Daredevil, new costume and all, takes over Hell’s Kitchen completely backed up by his new buddies….the Hand ninja clan. In this fist issue he takes on his old enemy Bullseye and it does not go well for one of them…..at all. I really think the last page is a mislead and it didn’t go as far as we think but if it did, that’s major. If not, it’s still fairly intense. This issue definitely earned Shadowland a spot on my pull list and also renewed my long-dormant interest in The Man Without Fear.

Irredeemable #15
Story by Mark Waid
Art by Diego Barreto

In a book full of betrayal and deception, Mark Waid keeps everything tight and fast. This is the issue that Irredeemable fans have been waiting for as the unhinged Plutonian finally catches up to his old pals in the Paradigm. As the super-powered fight rages on, Waid shows us how conflicted some of the team members are with their plan to take down the former hero. A few twists later and now everything is really messed up.

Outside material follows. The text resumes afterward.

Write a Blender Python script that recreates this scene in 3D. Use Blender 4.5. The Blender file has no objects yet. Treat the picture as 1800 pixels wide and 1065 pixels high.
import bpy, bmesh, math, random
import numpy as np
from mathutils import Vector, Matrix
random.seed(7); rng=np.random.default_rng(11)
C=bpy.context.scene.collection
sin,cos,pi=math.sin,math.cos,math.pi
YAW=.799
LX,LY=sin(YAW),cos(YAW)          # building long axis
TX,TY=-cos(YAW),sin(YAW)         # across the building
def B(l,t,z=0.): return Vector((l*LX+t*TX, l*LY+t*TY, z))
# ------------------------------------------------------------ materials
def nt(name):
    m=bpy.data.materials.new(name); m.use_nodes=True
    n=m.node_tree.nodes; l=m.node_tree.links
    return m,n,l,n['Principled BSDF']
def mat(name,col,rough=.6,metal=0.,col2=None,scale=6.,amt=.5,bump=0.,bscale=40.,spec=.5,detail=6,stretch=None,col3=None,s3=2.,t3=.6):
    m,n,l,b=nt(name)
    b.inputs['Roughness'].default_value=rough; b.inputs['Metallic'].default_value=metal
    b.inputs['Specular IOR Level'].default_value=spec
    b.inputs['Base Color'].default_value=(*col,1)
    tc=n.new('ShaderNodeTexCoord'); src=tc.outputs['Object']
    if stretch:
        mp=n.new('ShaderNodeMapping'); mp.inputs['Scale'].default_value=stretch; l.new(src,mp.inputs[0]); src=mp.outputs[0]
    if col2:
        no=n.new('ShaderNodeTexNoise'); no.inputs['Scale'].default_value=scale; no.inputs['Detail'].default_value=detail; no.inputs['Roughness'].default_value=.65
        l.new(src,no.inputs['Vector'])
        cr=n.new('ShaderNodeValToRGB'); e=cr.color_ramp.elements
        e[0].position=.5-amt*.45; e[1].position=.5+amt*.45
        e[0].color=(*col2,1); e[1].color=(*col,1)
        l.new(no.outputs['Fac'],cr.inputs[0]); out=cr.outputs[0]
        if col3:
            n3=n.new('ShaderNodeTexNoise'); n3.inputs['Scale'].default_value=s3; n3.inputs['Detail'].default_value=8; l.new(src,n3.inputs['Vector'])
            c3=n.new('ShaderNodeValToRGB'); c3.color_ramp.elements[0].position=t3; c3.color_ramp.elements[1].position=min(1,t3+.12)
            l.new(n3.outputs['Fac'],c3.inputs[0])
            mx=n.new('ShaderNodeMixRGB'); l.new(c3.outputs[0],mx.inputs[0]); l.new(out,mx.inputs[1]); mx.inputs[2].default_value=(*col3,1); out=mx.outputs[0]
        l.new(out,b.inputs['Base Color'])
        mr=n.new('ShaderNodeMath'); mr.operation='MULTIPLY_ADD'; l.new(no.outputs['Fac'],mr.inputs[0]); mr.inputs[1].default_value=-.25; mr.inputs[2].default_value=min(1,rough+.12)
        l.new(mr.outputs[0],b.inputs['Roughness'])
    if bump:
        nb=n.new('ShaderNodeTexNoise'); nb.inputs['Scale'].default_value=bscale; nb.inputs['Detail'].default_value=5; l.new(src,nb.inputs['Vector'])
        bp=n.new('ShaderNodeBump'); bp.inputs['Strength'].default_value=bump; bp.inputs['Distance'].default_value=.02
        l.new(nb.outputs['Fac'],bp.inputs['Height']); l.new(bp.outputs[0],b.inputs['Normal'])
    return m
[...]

….and now, for the worst book of the week :

Batman : Odyssey #1 (of 12!)
Story and Art by Neal Adams

It’s pretty sad when a diehard Bat-fan like myself has to pick up a Neal Adams Batman comic a total of 6 times to attempt to complete it, but I still couldn’t finish the issue. The art is decent but the panel layouts and flow are terrible, and the dialog is ridiculously bad. The only single word I can come up with to describe this was from fellow Bat-fanatic Jeffrey who used the term “painful”. I’m honestly going to forget that this issue (the first of 12, by the way) came out, slip it quietly into my collection and keep remembering Neal Adams for being an iconic artist for Batman and Green Lantern. There is no way that I’m investing 4 bucks a month for the next year in this.